Today it's so easy to make films, and it's inexpensive, and people do it in standard
ways that it's often done. Dreyer is doing it in classic ways that needs to be done in
order to tell the story effectively. You've got a powerful where we're tracking people
and seeing what it is that they are going through and what they're grappling with and
seeing how they develop. We watch the development of these characters and they're concerned
about big issues, religious issues, religion in our lives, the way that we treat each other
out of our religious concerns. So, we're tracking all of that, and then using the lighting and
the production design and the blocking and the everything and the music, to bring out
all those elements. That's what he was doing. That's why he is considered a consummate artist
and craftsman. Il Postino is a film that takes place in a small fishing village in Italy.

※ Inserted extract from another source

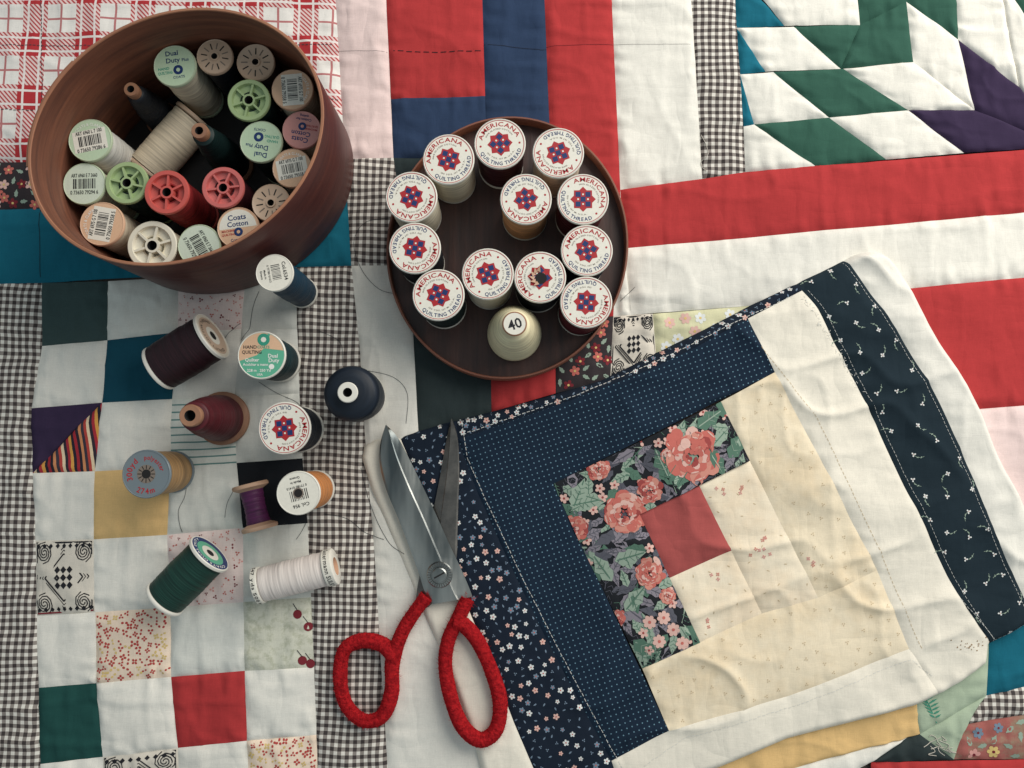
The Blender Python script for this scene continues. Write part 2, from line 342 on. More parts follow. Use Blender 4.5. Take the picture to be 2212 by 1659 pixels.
def labels(key,R,z):
    mb=MB()
    if key=='star': lab_star(mb,R,z)
    elif key=='torn': lab_star(mb,R,z,True)
    elif key=='bar_white': lab_bar(mb,R,z,'paper_pale_green','ART 6960 E 7 3660','0 73650 79294 6')
    elif key=='bar_green': lab_bar(mb,R,z,'paper_white','ART 6960 L 7 100','0 73650 79286 6',ring='paper_green')
    elif key=='bar_orange': lab_bar(mb,R,z,'paper_white','ART 6975 G 7 100','0 73650 79358 5',ring='paper_orange')
    elif key=='dual': lab_dual(mb,R,z)
    elif key=='cotton': lab_cotton(mb,R,z)
    elif key=='cotton_pink': lab_cotton(mb,R,z,'paper_pink')
    elif key=='hand': lab_hand(mb,R,z)
    elif key=='col_a': lab_col(mb,R,z,'Col.6534','Greece')
    elif key=='col_b': lab_col(mb,R,z,'Col. 956','Greece',True)
    elif key=='grey': lab_grey(mb,R,z)
    elif key=='forty':
        mb.disc(R,z,'paper_white'); text(mb,'40',0,0,R*.95,'ink_black',z+.05)
    elif key=='blue_ring':
        mb.disc(R,z,'ink_blue'); mb.disc(R*.72,z+.05,'paper_teal'); mb.disc(R*.45,z+.1,'paper_white'); mb.disc(R*.2,z+.15,'dark_hole',16)
        arc(mb,'COATS DUAL DUTY',R*.78,R*.14,'ink_white',z+.1,200)
    elif key=='white_ring':
        mb.disc(R,z,'paper_cream'); mb.disc(R*.86,z+.05,'tan_plastic'); mb.disc(R*.42,z+.1,'paper_white'); mb.disc(R*.2,z+.15,'dark_hole',16)
        arc(mb,'QUALITY COTTON THREAD',R*.64,R*.14,'ink_black',z+.1,240)
    return mb
# ---------------------------------------------------------------- spools
SP={}
def th_profile(r0,rb,rt,z0,z1,n=26,bul=.4,seed=1,amp=.17):
    r=random.Random(seed); out=[(r0,z0)]
    for i in range(n+1):
        t=i/n; out.append((rb+(rt-rb)*t+bul*math.sin(math.pi*t)+r.uniform(-amp,amp),z0+(z1-z0)*(.01+.98*t)))
    out.append((r0,z1)); return out
def spool_meshes(kind,R,H,th,lab=None,pl='white_plastic',rth=.88,core=None):
    key=(kind,R,H,th,lab,pl,rth)
    if key in SP: return SP[key]
    parts=[]; b=MB(); t=MB()
    rt=R*rth
    if kind in('flat','slot','spoke'):
        b.lathe([(0,0),(R*.90,0),(R*.93,.5),(R*.93,1.8),(R*.90,2.4),(R*.42,2.8),(R*.42,H-2.8),(R*.95,H-2.4),(R,H-1.9),(R,H-.5),(R*.965,H)],pl)
        if kind=='flat': b.lathe([(R*.965,H),(R*.93,H-.25),(0,H-.25)],pl)
        elif kind=='slot':
            b.lathe([(R*.965,H),(R*.93,H-.3),(R*.27,H-.3),(R*.24,H+.4),(R*.17,H+.4)],pl); b.lathe([(R*.17,H+.4),(R*.17,H-4),(0,H-4)],'dark_hole')
            for k in range(12):
                a=k*math.pi/6; M=Matrix.Rotation(a,3,'Z'); b.box(R*.42,R*.76,-R*.028,R*.028,H-.31,H-.12,'dark_hole' if k%2 else 'ink_grey',M)
        else:
            b.lathe([(R*.965,H),(R*.80,H),(R*.78,H-.4),(R*.76,H-5.5),(R*.2,H-5.5)],pl)
            b.lathe([(R*.30,H-5.5),(R*.29,H-.2),(R*.20,H-.2)],pl); b.lathe([(R*.20,H-.2),(R*.20,H-7),(0,H-7)],'dark_hole')
            ns=6
            for k in range(ns):
                M=Matrix.Rotation(k*2*math.pi/ns+.3,3,'Z'); b.box(R*.29,R*.78,-R*.045,R*.045,H-5.5,H-.5,pl,M)
        t.lathe(th_profile(R*.42,rt,rt,2.5,H-2.7,seed=len(SP)),th)
        parts+=[('bobbin',b.build('bobbin')),('thread',t.build('thread'))]
        if lab: parts.append(('label',labels(lab,R*.95,H-.2).build('label',0)))
    elif kind=='cone':
        rc=R*.40; rb=R
        wd=pl
        b.lathe([(0,0),(rb*1.1,0),(rb*1.16,.6),(rb*1.16,3.),(rb*1.05,4.2),(rc,4.6),(rc,H-6),(rc*1.05,H-5),(rc*1.12,H-1),(rc*1.02,H),(rc*.55,H)],wd)
        b.lathe([(rc*.55,H),(rc*.5,H-6),(0,H-6)],'dark_hole')
        t.lathe([(rc,4.5)]+[(rb*(.99-.42*q**1.3)+random.uniform(-.2,.2)+.6*math.sin(q*3.1),4.6+(H-11)*q) for q in [i/22 for i in range(23)]]+[(rc,H-5.2)],th)
        parts+=[('bobbin',b.build('bobbin')),('thread',t.build('thread'))]
    elif kind=='dome':
        rc=R*.34
        b.lathe([(0,0),(R*.8,0),(R*.82,1),(R*.80,6),(rc,6.5),(rc,H-6),(rc*1.1,H-4),(rc*1.25,H-.6),(rc*1.15,H),(rc*.62,H)],pl)
        b.lathe([(rc*.62,H),(0,H)],pl)
        pr=[(rc,2),(R*.92,2.2)]+[(R*(1.0-.50*q**2.)+random.uniform(-.14,.14),4+(H-10)*q) for q in [i/24 for i in range(25)]]+[(rc,H-5.2)]
        t.lathe(pr,th); parts+=[('bobbin',b.build('bobbin')),('thread',t.build('thread',60)),('label',labels(lab,rc*1.1,H+.1).build('label',0))]
    elif kind=='drum':
        rc=R*.29
        b.lathe([(0,0),(R*.8,0),(R*.82,1),(R*.80,6),(rc,6.5),(rc,H-6),(rc*1.1,H-4),(rc*1.25,H-.6),(rc*1.15,H),(rc*.56,H)],pl)
        b.lathe([(rc*.56,H),(rc*.5,H-5),(0,H-5)],'dark_hole')
        pr=[(rc,3),(R*.84,3.2)]+[(R*(.86+.14*math.sin(q*1.75))+random.uniform(-.15,.15),5+(H-16)*q) for q in [i/18 for i in range(19)]]+[(R*.92,H-8.5),(R*.76,H-7),(R*.5,H-6.2),(rc,H-6)]
        t.lathe(pr,th); parts+=[('bobbin',b.build('bobbin')),('thread',t.build('thread',60))]
    elif kind=='wood':
        b.lathe([(0,0),(R*.95,0),(R,.8),(R,2.2),(R*.45,5),(R*.45,H-5),(R,H-2.2),(R,H-.8),(R*.95,H),(R*.25,H)],pl); b.lathe([(R*.25,H),(R*.22,H-4),(0,H-4)],'dark_hole')
        t.lathe(th_profile(R*.4,R*.66,R*.66,3.6,H-3.6,bul=-.7),th)
        parts+=[('bobbin',b.build('bobbin')),('thread',t.build('thread'))]
    elif kind=='tube':
        b.lathe([(0,0),(R*.9,0),(R,.5),(R,3.5),(R*.97,4),(R*.7,4),(R*.7,H-6),(R*.97,H-6),(R,H-5.6),(R,H-.5),(R*.93,H),(R*.5,H)],pl); b.lathe([(R*.5,H),(R*.45,H-8),(0,H-8)],'orange_plastic')
        t.lathe(th_profile(R*.6,R*.93,R*.93,3.9,H-6,bul=.3,amp=.05),th)
        parts+=[('bobbin',b.build('bobbin')),('thread',t.build('thread'))]
        def wrap(l,sx,z0,h,mid,span,mat):
            gs=[glyph(c) if c!=' ' else None for c in sx]; ws=[.3 if q is None else q[3]-q[2]+.12 for q in gs]; tw=sum(ws); a=mid-span/2
            for q,w in zip(gs,ws):
                if q:
                    bb=len(l.v); k=l.mi(mat)
                    for x,y in q[0]:
                        an=a+(x-q[2])/tw*span; l.v.append(((R+.16)*math.cos(an),(R+.16)*math.sin(an),z0+y*h/HH))
                    for f in q[1]: l.f.append(tuple(bb+i for i in f)); l.fm.append(k)
                a+=w/tw*span
        for z0,z1,sx,h in((H-5.4,H-.7,'Gutermann SULKY',2.6),(.6,3.4,'547 yds 500 m',1.9)):
            l=MB(); l.lathe([(R+.01,z0),(R+.08,z0+.1),(R+.08,z1-.1),(R+.01,z1)],'paper_white')
            for mid in(math.pi/2,-math.pi/2): wrap(l,sx,(z0+z1-h)/2,h,mid,2.8,'ink_black')
            parts.append(('label',l.build('label',0)))
    SP[key]=parts; return parts
def place(parts,name,M,label,cat,group=None):
    e=bpy.data.objects.new(name,None); e.empty_display_size=.01; COL.objects.link(e); e.matrix_world=M
    e['label']=label; e['category']=cat
    if group: e['group']=group
    for pn,me in parts:
        o=bpy.data.objects.new(pn,me); o.parent=e; COL.objects.link(o)
    return e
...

It has to do with a young man named Mario Rupelo, who has no real talents. One day he
receives the assignment to deliver mail to a new visitor. It turns out that that visitor
is the famous Chilean poet Pablo Neruda. Pablo Neruda starts teaching him about poetry, and
he gains the courage to write poems for a beautiful young woman who also lives on the
island. He's trying to win her heart. It deals with the power of poetry because Mario Rupelo
before he meets Pablo Neruda is a man of few words. he's so shy he can't express himself.
He starts writing poems, and he starts reading poetry, and he starts seeing the world with
new eyes. I really recommend this film because it has a beautiful theme of love and friendship.
One of my favorite films is Babette's Feast, a Danish film directed by Gabriel Axel. The
story takes place in Jutland, and island off Denmark. It involves two sisters who are the
daughters of a pastor who began his own sect. They've given their whole lives over to sacrifice
and to their faith, even to the point of taking in a refugee named Babette from France, who
in her gratitude after many years, offers to give them a wonderful banquet and in the
process of doing that, it becomes a kind of revelatory, almost sacramental experience
for everybody there and is a comment on the sacrifice and the blessings if you will of
art. So we see with the food the transformation that goes on in these characters. One of my
favorite films of all titled Koyaanisqatsi. Koyaanisqatsi means a world out of balance
in Hopi. It's a film that sort of tracks sort of modern life and modern environments. It's
pretty interesting. There is a moment that I really love in the film. It's right at the
very end, and the camera tracks a satellite, a rocket that explodes, and a satellite that
falls. And it seems to fall forever. It falls and falls and falls, and there's this really
great music that accompanies it. I don't know how to explain the moment except that the
visual and the music absolutely add up to something, and that's really what a good film
is all about. You walk out from a good film or you finish a good novel and you can never
see the world the same way afterwards. One of my favorite films is Ang Lee's 1994 film
Eat, Drink, Man, Woman. This is a film about a family and about a family and his three
daughters. A series of Sunday night dinnners a family tradition occurs, where the father
and his daughters gather together for a large meal, and the father's this professional chef,
so that makes the dinners all the more interesting. The film showcases these preparations the
father goes to to make the dinners, and it's such a vital part of Chines culture--food,
and food as a means of communication, of reinforcing relationships, of showing affection, concern
for people. It's such an important part of Chinese life that a film that showcases that
really gets at one of the important core values, features of Chinese society. The irony in
the film is the father loses his sense of taste, so the film shows all these elaborate
preparations he prepares for these dishes, but sometimes he gets them a little bit off.
A good Chinese dish or a good Chinese meal balances dishes that are sweet and salty and
savory and bitter and sour. The film really captures a lot of the emotions, a whole spectrum
of emotions. Plus, any film that could work in the Mormon Tabernacle Choir in the Chinese
context, you know, has to be good, right?